Res Gestae

Ammianus Marcellinus

Ammianus Marcellinus. Ammianus Marcellinus, with an English translation, Vols. I-III. Rolfe, John C., translator. Cambridge, MA; London: Harvard University Press; W. Heinemann, 1935-1940 (printing).

After a murderous contest, protracted to the very end of

v1.p.475
the day, at nightfall the body, which had with difficulty been protected amid heaps of slain and streams of blood, was dragged off under cover of darkness, as once upon a time before Troy his companions contended in a fierce struggle over the lifeless comrade[*](Patroclus, comrade of Achilles.) of the Thessalian leader.

By this death the palace was saddened, and all the nobles, as well as the father, were stunned by the sudden calamity; accordingly a truce was declared and the young man, honoured for his high birth and beloved, was mourned after the fashion of his own nation. Accordingly he was carried out, armed in his usual manner, and placed upon a large and lofty platform, and about him were spread ten couches bearing figures of dead men, so carefully made ready that the images were like bodies already in the tomb. For the space of seven days all men by communities and companies[*](That is, those that were associated by their living quarters or their places in the ranks.) feasted (lamenting the young prince) with dances and the singing of certain sorrowful dirges.

The women for their part, woefully beating their breasts and weeping after their wonted manner, loudly bewailed the hope of their nation cut off in the bloom of youth, just as the priestesses of Venus are often seen to weep at the annual festival of Adonis, which, as the mystic lore of religion tells us, is a kind of symbol of the ripened grain.

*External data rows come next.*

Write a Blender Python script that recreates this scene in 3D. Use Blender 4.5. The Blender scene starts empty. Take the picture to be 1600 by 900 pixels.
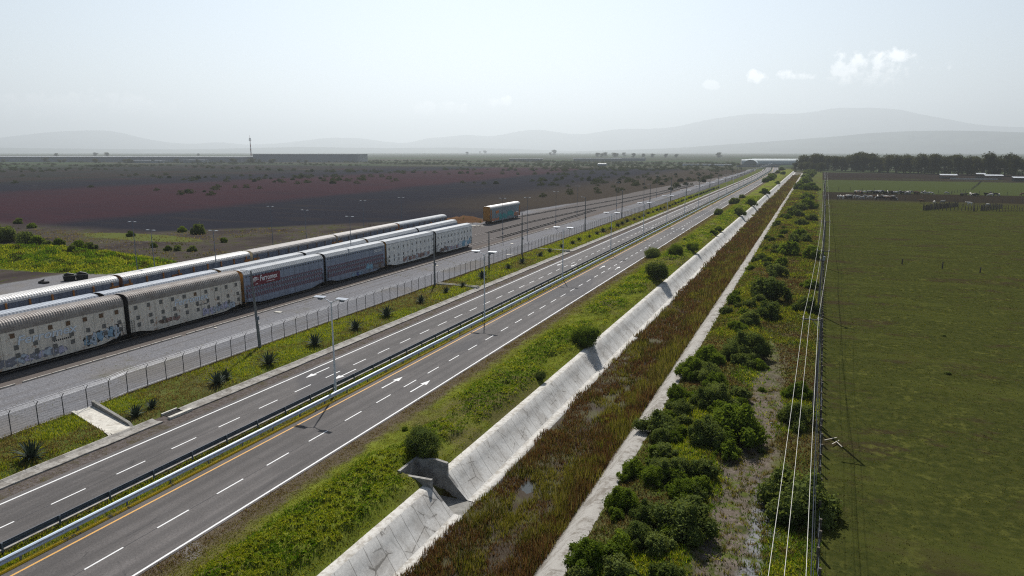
import bpy, math, random
import numpy as np
from mathutils import Vector, Matrix
R = math.radians
sc = bpy.context.scene
C = sc.collection
rng = np.random.default_rng(7)
random.seed(7)

# ------------------------------------------------------------------ camera, sky, sun, exposure
cam = bpy.data.cameras.new('camera'); cam.sensor_width = 36.0; cam.lens = 36 * 1066 / 1600
cam.clip_start = 0.5; cam.clip_end = 120000
cam_o = bpy.data.objects.new('camera', cam); C.objects.link(cam_o)
cam_o.location = (0, 0, 26); cam_o.rotation_euler = (R(90 - 11.30), 0, R(23.603)); sc.camera = cam_o
SUN = Vector((-4.1, 8.7, 10.5)).normalized()
SUN_EL = math.asin(SUN.z); SUN_AZ = math.atan2(SUN.x, SUN.y)
world = bpy.data.worlds.new('World'); sc.world = world; world.use_nodes = True
nt = world.node_tree; bg = nt.nodes['Background']
sky = nt.nodes.new('ShaderNodeTexSky'); sky.sky_type = 'NISHITA'; sky.sun_disc = False
sky.sun_elevation = SUN_EL; sky.sun_rotation = SUN_AZ
sky.altitude = 2200; sky.air_density = 1.25; sky.dust_density = 0.5; sky.ozone_density = 1.0
bg.inputs[1].default_value = 0.050
SKY_OUT = sky.outputs[0]
sun = bpy.data.lights.new('sun', 'SUN'); sun.energy = 5.0; sun.angle = R(0.55); sun.color = (1.0, 0.972, 0.93)
sun_o = bpy.data.objects.new('sun', sun); C.objects.link(sun_o)
sun_o.rotation_euler = SUN.to_track_quat('Z', 'Y').to_euler(); sun_o.location = (0, 0, 60)
sc.view_settings.view_transform = 'Standard'; sc.view_settings.look = 'None'
sc.view_settings.gamma = 1; sc.view_settings.use_curve_mapping = False
sc.view_settings.exposure = 0.59
sc.render.engine = 'CYCLES'
cy = sc.cycles
cy.use_denoising = False; cy.pixel_filter_type = 'BLACKMAN_HARRIS'; cy.filter_width = 1.15; cy.max_bounces = 5; cy.diffuse_bounces = 2; cy.glossy_bounces = 2
cy.transmission_bounces = 2; cy.transparent_max_bounces = 12; cy.volume_bounces = 0; world.cycles.sampling_method = 'NONE'
cy.caustics_reflective = False; cy.caustics_refractive = False
HAZE_DENSITY = 9.0e-5

# ------------------------------------------------------------------ numeric helpers
def _h(ix, iy, s):
    n = (ix.astype(np.int64) * 374761393 + iy.astype(np.int64) * 668265263 + s * 1442695041) & 0x7fffffff
    n = ((n ^ (n >> 13)) * 1274126177) & 0x7fffffff
    return ((n ^ (n >> 16)) & 0xffff) / 65535.0
def vnoise(x, y, s=0):
    x = np.asarray(x, float); y = np.asarray(y, float)
    ix = np.floor(x); iy = np.floor(y); fx = x - ix; fy = y - iy
    fx = fx * fx * (3 - 2 * fx); fy = fy * fy * (3 - 2 * fy)
    a = _h(ix, iy, s); b = _h(ix + 1, iy, s); c = _h(ix, iy + 1, s); d = _h(ix + 1, iy + 1, s)
    return (a * (1 - fx) + b * fx) * (1 - fy) + (c * (1 - fx) + d * fx) * fy
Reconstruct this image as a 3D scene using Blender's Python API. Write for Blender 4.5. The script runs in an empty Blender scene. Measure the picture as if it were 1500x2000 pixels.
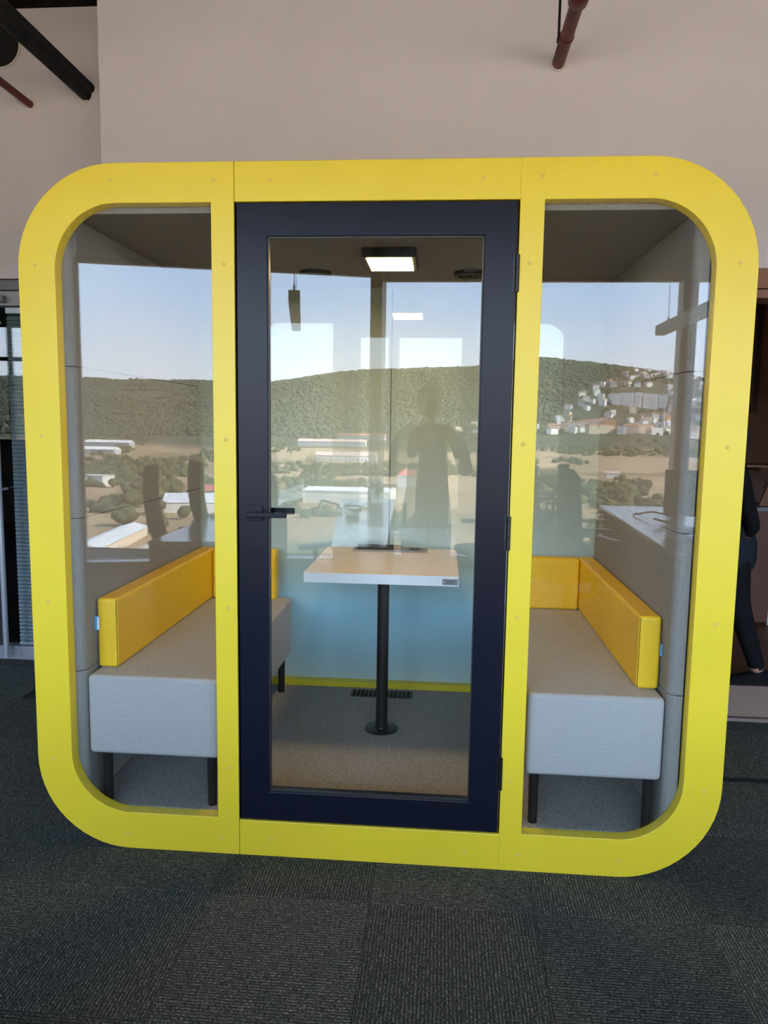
import bpy, bmesh, math, random
import numpy as np
from mathutils import Vector, Matrix
from mathutils.geometry import tessellate_polygon

random.seed(7)
C = bpy.context.scene.collection
SC = bpy.context.scene

# ------------------------------------------------------------------ camera
cam_d = bpy.data.cameras.new('camera')
cam = bpy.data.objects.new('camera', cam_d)
C.objects.link(cam)
CAM = Vector((1.35782, -2.32863, 1.45415))
rx, ux, fx = (0.99673, 0.07954, 0.01421), (-0.02323, 0.11373, 0.99324), (-0.07739, 0.99032, -0.11521)
cam.matrix_world = Matrix(((rx[0], ux[0], -fx[0], CAM.x), (rx[1], ux[1], -fx[1], CAM.y), (rx[2], ux[2], -fx[2], CAM.z), (0, 0, 0, 1)))
cam_d.sensor_fit = 'VERTICAL'
cam_d.sensor_height = 36.0
cam_d.lens = 1450.43 / 2000 * 36.0
cam_d.clip_start, cam_d.clip_end = 0.01, 9000
SC.camera = cam

# ------------------------------------------------------------------ sky, sun, exposure
w = bpy.data.worlds.new('world')
SC.world = w
w.use_nodes = True
nt = w.node_tree
nt.nodes.clear()
wo = nt.nodes.new('ShaderNodeOutputWorld')
bg = nt.nodes.new('ShaderNodeBackground')
tc = nt.nodes.new('ShaderNodeTexCoord')
sx = nt.nodes.new('ShaderNodeSeparateXYZ')
rp = nt.nodes.new('ShaderNodeValToRGB')
nt.links.new(tc.outputs['Generated'], sx.inputs[0])
nt.links.new(sx.outputs['Z'], rp.inputs[0])
el = rp.color_ramp.elements
el[0].position, el[0].color = 0.0, (0.86, 0.90, 1.0, 1)
el[1].position, el[1].color = 1.0, (0.16, 0.30, 0.66, 1)
for p_, c_ in ((0.07, (0.80, 0.88, 1.05, 1)), (0.16, (0.64, 0.82, 1.16, 1)), (0.36, (0.60, 0.79, 1.14, 1)), (0.65, (0.34, 0.54, 0.97, 1))):
    e = el.new(p_)
    e.color = c_
bg.inputs[1].default_value = 5.6
nt.links.new(rp.outputs[0], bg.inputs[0])
nt.links.new(bg.outputs[0], wo.inputs[0])

sun_d = bpy.data.lights.new('sun', 'SUN')
sun_d.energy = 28.0
sun_d.color = (1.0, 0.93, 0.82)
sun_d.angle = 0.0093
sun = bpy.data.objects.new('sun', sun_d)
C.objects.link(sun)
sun.rotation_euler = Vector((-0.80, -0.22, -0.62)).to_track_quat('-Z', 'Y').to_euler()

def portal(loc, sizex, sizey, rotz):
    d = bpy.data.lights.new('window_portal', 'AREA')
    d.shape = 'RECTANGLE'
    d.size, d.size_y = sizex, sizey
    d.cycles.is_portal = True
    o = bpy.data.objects.new('window_portal', d)
    C.objects.link(o)
    o.matrix_world = Matrix.Translation(loc) @ Matrix.Rotation(rotz, 4, 'Z') @ Matrix.Rotation(math.radians(90), 4, 'X')
# light leaves along local -Z; rotated so that it points along +y (into the room)
portal((-0.76, -4.92, 1.53), 2.85, 2.9, math.radians(-15.1))
portal((4.30, -5.54, 1.53), 7.2, 2.9, 0)
portal((-5.40, -3.66, 2.05), 2.5, 1.85, math.radians(-15.1))

SC.view_settings.view_transform = 'Standard'
SC.view_settings.look = 'None'
SC.view_settings.gamma = 1.0
SC.view_settings.exposure = 1.25
try:
    SC.view_settings.use_curve_mapping = False
except Exception:
    pass
SC.cycles.max_bounces = 14
SC.cycles.diffuse_bounces = 5
SC.cycles.glossy_bounces = 6
SC.cycles.transparent_max_bounces = 32
SC.cycles.use_denoising = True
SC.cycles.use_adaptive_sampling = False
SC.cycles.denoiser = 'OPENIMAGEDENOISE'
SC.cycles.denoising_input_passes = 'RGB_ALBEDO_NORMAL'
SC.cycles.denoising_prefilter = 'ACCURATE'
SC.cycles.sample_clamp_indirect = 8.0
SC.cycles.caustics_reflective = True
SC.cycles.blur_glossy = 0.3

GLASS_F0 = 0.0265          # reflectance of each face of the booth glass

# ------------------------------------------------------------------ materials
def mat(name, col, rough=0.6, spec=0.5, metal=0.0):
    m = bpy.data.materials.new(name)
    m.use_nodes = True
    b = m.node_tree.nodes['Principled BSDF']
    b.inputs['Base Color'].default_value = (*col, 1)
    b.inputs['Roughness'].default_value = rough
    b.inputs['Specular IOR Level'].default_value = spec
    b.inputs['Metallic'].default_value = metal
    return m

def N(m, t, **kw):
    n = m.node_tree.nodes.new(t)
    for k, v in kw.items():
        setattr(n, k, v)
    return n

def L(m, a, b):
    m.node_tree.links.new(a, b)

def ramp(m, fac, stops):
    r = N(m, 'ShaderNodeValToRGB')
    e = r.color_ramp.elements
    while len(e) > 1:
        e.remove(e[-1])
    e[0].position, e[0].color = stops[0][0], (*stops[0][1], 1)
    for p, c in stops[1:]:
        x = e.new(p)
        x.color = (*c, 1)
    L(m, fac, r.inputs[0])
    return r

def noise(m, scale, detail=3, coord='Object', rough=0.5, stretch=None):
    t = N(m, 'ShaderNodeTexCoord')
    n = N(m, 'ShaderNodeTexNoise')
    n.inputs['Scale'].default_value = scale
    n.inputs['Detail'].default_value = detail
    n.inputs['Roughness'].default_value = rough
    if stretch:
        mp = N(m, 'ShaderNodeMapping')
        mp.inputs['Scale'].default_value = stretch
        L(m, t.outputs[coord], mp.inputs[0])
        L(m, mp.outputs[0], n.inputs['Vector'])
    else:
        L(m, t.outputs[coord], n.inputs['Vector'])
    return n

def bump(m, height, strength, dist=0.002):
    b = N(m, 'ShaderNodeBump')
    b.inputs['Strength'].default_value = strength
    b.inputs['Distance'].default_value = dist
    L(m, height, b.inputs['Height'])
    L(m, b.outputs[0], m.node_tree.nodes['Principled BSDF'].inputs['Normal'])

def basecol(m, out):
    L(m, out, m.node_tree.nodes['Principled BSDF'].inputs['Base Color'])

def noisy(name, c0, c1, scale, rough=0.7, spec=0.3, detail=4, bstr=0.0, bdist=0.002, stretch=None):
    m = mat(name, c0, rough, spec)
    n = noise(m, scale, detail, stretch=stretch)
    r = ramp(m, n.outputs[0], [(0.3, c0), (0.7, c1)])
    basecol(m, r.outputs[0])
    if bstr:
        bump(m, n.outputs[0], bstr, bdist)
    return m

def fabric(name, c0, c1, scale=420.0, contrast=0.16):
    m = mat(name, c0, 0.95, 0.1)
    a = noise(m, scale, 1, stretch=(1, 1, 0.15))
    b = noise(m, scale, 1, stretch=(0.15, 0.15, 1))
    mx = N(m, 'ShaderNodeMath', operation='ADD')
    L(m, a.outputs[0], mx.inputs[0])
    L(m, b.outputs[0], mx.inputs[1])
    r = ramp(m, mx.outputs[0], [(1.0 - contrast * 2, c0), (1.0 + contrast * 2, c1)])
    basecol(m, r.outputs[0])
    bump(m, mx.outputs[0], 0.2, 0.0008)
    return m

def thin_glass(name, f0, tint):
    m = bpy.data.materials.new(name)
    m.use_nodes = True
    t = m.node_tree
    t.nodes.clear()
    out = N(m, 'ShaderNodeOutputMaterial')
    tr = N(m, 'ShaderNodeBsdfTransparent')
    tr.inputs[0].default_value = (*tint, 1)
    gl = N(m, 'ShaderNodeBsdfGlossy')
    gl.inputs['Roughness'].default_value = 0.0
    gl.inputs['Color'].default_value = (1, 1, 1, 1)
    lw = N(m, 'ShaderNodeLayerWeight')
    lw.inputs[0].default_value = 0.5
    pw = N(m, 'ShaderNodeMath', operation='POWER')
    pw.inputs[1].default_value = 5.0
    L(m, lw.outputs['Facing'], pw.inputs[0])
    ml = N(m, 'ShaderNodeMath', operation='MULTIPLY_ADD')
    ml.inputs[1].default_value = 1 - f0
    ml.inputs[2].default_value = f0
    L(m, pw.outputs[0], ml.inputs[0])
    mx = N(m, 'ShaderNodeMixShader')
    L(m, ml.outputs[0], mx.inputs[0])
    L(m, tr.outputs[0], mx.inputs[1])
    L(m, gl.outputs[0], mx.inputs[2])
    L(m, mx.outputs[0], out.inputs[0])
    return m

def emit(name, col, s):
    m = mat(name, (0.8, 0.8, 0.8), 0.5)
    b = m.node_tree.nodes['Principled BSDF']
    b.inputs['Emission Color'].default_value = (*col, 1)
    b.inputs['Emission Strength'].default_value = s
    return m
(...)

After the body had been burned and the ashes collected and placed in a silver urn, since the father

v1.p.477
had decided that they should be taken to his native land to be consigned to the earth, they debated what it was best to do; and it was resolved to propitiate the spirit of the slain youth by burning[*](That is, the burned city should take the place of the bustum where his body was burned; see A.J.P. liv. pp. 362f.) and destroying the city; for Grumbates would not allow them to go farther while the shade of his only son was unavenged.